As with all conversions, arguments to EVAL must be analyzed specially. Since uses of EVAL generally defeat selective linking, however, it is clear that programs that make extensive use of EVAL were not intended to be passed through a selective linker. Hence the trivial conversion should suffice for such programs.

If the program reads data from files, then it may be necessary to scan the files for occurrences of #. and #,. If any occurrences are found, they will have to be removed. It seems clear, however, that no program intended for selective linking will rely on #. and #, in data files.

Aesthetics

This proposal simplifies Common Lisp by removing weird special cases that contribute to the language's reputation for inefficiency.

Discussion

This is a good example of the practical importance of aesthetics in language design.
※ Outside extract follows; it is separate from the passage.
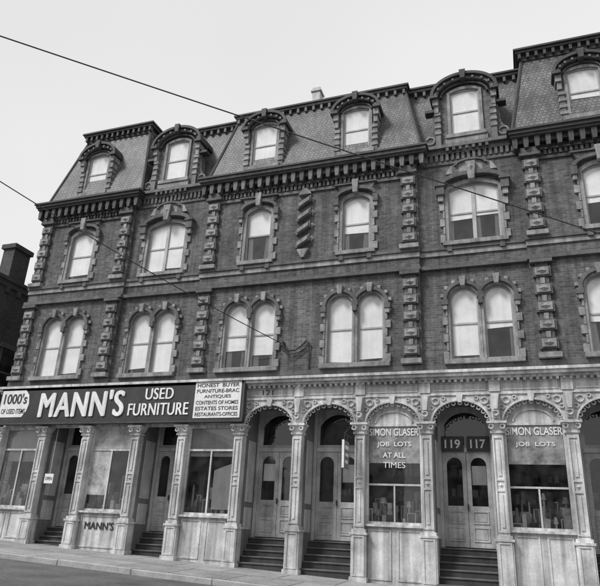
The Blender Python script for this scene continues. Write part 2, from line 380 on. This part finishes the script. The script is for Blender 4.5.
# ---- cornices
def cornice(x0,x1,yl,zt,yw,mat,matd,step=.3):
    p=abs(yl-yw)
    e0=lambda t:x0+p*t; e1=lambda t:x1-p*t
    yb=yw+.9
    matd.box(x0,x1,yl,yb,zt-.07,zt)
    mat.box(e0(.1),e1(.1),yl+.06,yb-.002,zt-.17,zt-.072)
    matd.box(e0(.2),e1(.2),yl+.13,yb-.004,zt-.25,zt-.172)
    mat.box(e0(.62),e1(.62),yw-p*.38,yb-.006,zt-.4,zt-.252)
    n=int((x1-x0-p*.7)/step); L=(e1(.45)-e0(.45)); d=L/n
    for i in range(n+1):
        c=e0(.45)+i*d
        b_=mat if i%3 else matd
        b_.prism([(c-.055,zt-.62),(c+.055,zt-.62),(c+.075,zt-.42),(c+.075,zt-.252),(c-.075,zt-.252),(c-.075,zt-.42)],[],yw-p*.62,yw)
    for sx in (e0(.45),e1(.45)):
        mat.box(sx-.05,sx+.05,yw-p*.55,yw+.3,zt-.5,zt-.255)
    n2=int(L/.15); d2=L/n2
    for i in range(n2):
        c=e0(.8)+(e1(.8)-e0(.8))*(i+.5)/n2
        mat.cbox(c,d2*.55,yw-.09,yw,zt-.82,zt-.66)
    matd.box(e0(.85),e1(.85),yw-.12,yw+.02,zt-.658,zt-.6)
    mat.box(e0(.9),e1(.9),yw-.06,yw+.02,zt-.95,zt-.84)
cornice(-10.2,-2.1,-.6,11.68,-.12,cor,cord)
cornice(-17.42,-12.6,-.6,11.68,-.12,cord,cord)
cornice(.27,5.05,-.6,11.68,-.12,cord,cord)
for x0,x1 in ((-12.9,-9.95),(-2.45,.5)):
    cor.box(x0,x1,-.22,.6,11.62,11.74); brk.box(x0,x1,-.1,.3,11.46,11.618)
    n=18
    for i in range(n):
        c=x0+(x1-x0)*(i+.5)/n; brk.cbox(c,.09,-.09,.02,11.22,11.458)
    brk.box(x0,x1,-.05,.02,11.1,11.218)
# ---- mansard roofs
sl=MB(); sld=MB()
sl.frus((XL+.02,XR-.02,.2,12),11.70,(XL+.8,XR-.8,.95,11.5),14.78)
sl.frus((-10.0,-2.3,-.22,3),11.69,(-9.4,-2.95,.62,3),14.8)
sl.done("slate_mansard",SLATE,B)
sld.frus((-17.15,-12.75,-.22,3),11.69,(-16.35,-13.3,.45,3),14.98)
sld.frus((.42,4.82,-.22,3),11.69,(.95,4.0,.45,3),14.98)
sld.done("slate_pavilion_roofs",SLATE,B)
hip=MB()
for r0,z0,r1,z1 in (((-10.0,-2.3,-.22,3),11.69,(-9.4,-2.95,.62,3),14.8),((-17.15,-12.75,-.22,3),11.69,(-16.35,-13.3,.45,3),14.98),((.42,4.82,-.22,3),11.69,(.95,4.0,.45,3),14.98)):
    for k in (0,1): hip.tube([(r0[k],r0[2],z0),(r1[k],r1[2],z1)],.055)
hip.done("hip_rolls",CORND,B)
def topcorn(x0,x1,yl,zb,zt,yb,mb,mbd,br=.35):
    mbd.box(x0,x1,yl,yb,zt-.07,zt); mb.box(x0+.06,x1-.06,yl+.06,yb-.01,zt-.16,zt-.072); mbd.box(x0+.2,x1-.2,yl+.2,yb-.02,zb,zt-.162)
    n=int((x1-x0-.3)/br)
    for i in range(n+1):
        c=x0+.18+(x1-x0-.36)*i/n; mb.cbox(c,.09,yl+.08,yl+.25,zt-.36,zt-.162)
topcorn(-16.25,3.85,.72,14.76,14.98,11.6,cor,cord,.3)
topcorn(-9.55,-2.8,.42,14.78,15.01,2.9,cor,cord,.3)
topcorn(-16.52,-13.08,.2,14.95,15.36,3.1,cord,cord,.26)
topcorn(.72,4.2,.2,14.95,15.36,3.1,cord,cord,.26)
sldm=MB()
def dormer(cx,big,y=-.05,shade=.95,depth=1.5):
    w=.92; z0,z1=12.12,13.86
    hw=.98 if big else .78; zs=13.62 if big else 13.72; rr=.66 if big else .5
    fw=hw-.1
    face=[(cx-fw,11.72),(cx+fw,11.72)]+[(cx+fw*math.cos(pi*i/16),zs+(rr-.02)*math.sin(pi*i/16)) for i in range(17)]
    win=arch(cx,w,z0,z1,.1)
    tgt=brk if big else cor
    tgt.prism(face,[win[::-1]],y,y+.3)
    sldm.prism([(cx-fw+.02,11.72),(cx+fw-.02,11.72)]+[((cx+(fw-.02)*math.cos(pi*i/16)),zs+(rr-.05)*math.sin(pi*i/16)) for i in range(17)],[],y+.7,y+depth)
    for s_ in (-1,1): sldm.box(*sorted((cx+s_*(fw-.02),cx+s_*(fw-.12))),y+.301,y+.7,11.72,zs)
    window(cx,z0,z1,w,.1,y,shade,False,inset=.0)
    stone.prism(arch(cx,w+.18,z0,z1+.11,.18),[arch(cx,w-.01,z0+.01,z1-.005,.1)[::-1]],y-.06,y-.005)
    stone.cbox(cx,w+.34,y-.14,y-.004,z0-.14,z0-.002)
    arcband(cord,cx,zs,hw-.02,rr,.1,y-.3,y+depth,0,pi,22,tz=.1)
    arcband(cor,cx,zs,hw-.14,rr-.12,.1,y-.2,y+.01,0,pi,22,tz=.1)
    arcband(cord,cx,zs,hw-.28,rr-.24,.06,y-.12,y+.01,0,pi,22,tz=.06)
    for s_ in (-1,1):
        c=cx+s_*(hw-.03)
        cord.cbox(c,.26,y-.3,y+.3,zs-.1,zs-.003)
        stone.cbox(c-s_*.04,.18,y-.2,y+.2,zs-.34,zs-.102)
        stone.cbox(c-s_*.06,.13,y-.14,y+.2,zs-.6,zs-.342)
        cor.cbox(c-s_*.09,.17,y-.09,y+.2,11.74,zs-.602)
        for k in range(4):
            stone.cbox(c-s_*.09,.2,y-.12,y+.1,12.2+k*.24,12.31+k*.24)
    keystone(cx,zs+rr-.2,zs+rr+.14,.14,.2,y-.36,y+.1,cord)
    n=9
    for i in range(n):
        a=pi*(i+.5)/n
        if i==n//2: continue
        x=cx+(hw-.06)*math.cos(a); z=zs+(rr-.04)*math.sin(a)
        cor.cbox(x,.07,y-.26,y-.1,z-.1,z-.01)
    if big:
        for s_ in (-1,1):
            brk.prism([(cx+s_*.86,11.72),(cx+s_*1.3,11.72),(cx+s_*1.28,12.05),(cx+s_*1.08,12.4),(cx+s_*1.02,13.1),(cx+s_*.86,13.1)][::s_],[],y+.02,y+.3)
            stone.ringxz(cx+s_*1.13,y,12.05,.14,.035)
            cord.cbox(cx+s_*1.12,.3,y-.1,y+.2,13.1,13.2)
        stone.cbox(cx,1.3,y-.1,y,11.76,11.97); stone.boss(cx,11.6,.5,.4,y-.02,.12)
        for i in range(7): stoned.cbox(cx-.6+i*.2,.09,y-.16,y,11.5,11.755)
for cx,big,shd in ((-15.1,False,.97),(-11.5,True,.93),(-7.9,False,.97),(-4.52,False,.96),(-.92,True,.97),(2.62,False,.62)):
    dormer(cx,big,shade=shd)
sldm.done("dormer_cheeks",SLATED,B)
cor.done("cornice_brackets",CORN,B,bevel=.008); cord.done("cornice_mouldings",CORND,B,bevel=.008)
r=MB(); r.box(XL+.9,XR-.9,1.2,11.4,14.79,14.9); r.done("flat_roof",DARK,B)
ch=MB(); ch.box(-6.95,-6.62,2.0,2.4,14.8,17.0); ch.box(-7.0,-6.57,1.95,2.45,16.8,16.88); ch.done("chimney_flue",WHITE2,B)
ch=MB(); ch.box(-14.6,-14.0,3.2,3.8,14.8,16.4); ch.box(-14.66,-13.94,3.14,3.86,16.4,16.55); ch.done("chimney_stack",BRICK,B)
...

The difficulties implementors face in writing a selective linker for Common Lisp are inherent in the current language definition. It is better to fix the language than to postulate sufficiently clever linkers.

While this proposal will make it possible to construct selective linkers, it will not make it trivial. In many implementations, for example, the data structure for each symbol contains among other things a pointer to the symbol's home package, a value cell, and a function cell. In such an implementation each symbol may represent a potential reference to the value cell of any symbol accessible from its home package. Implementations that care about selective linking may have to break such links.

Scheme proves that it is possible to design a Lisp that can be linked selectively. Reliable selective linkers have been written for T and for MacScheme, and possibly for other implementations as well.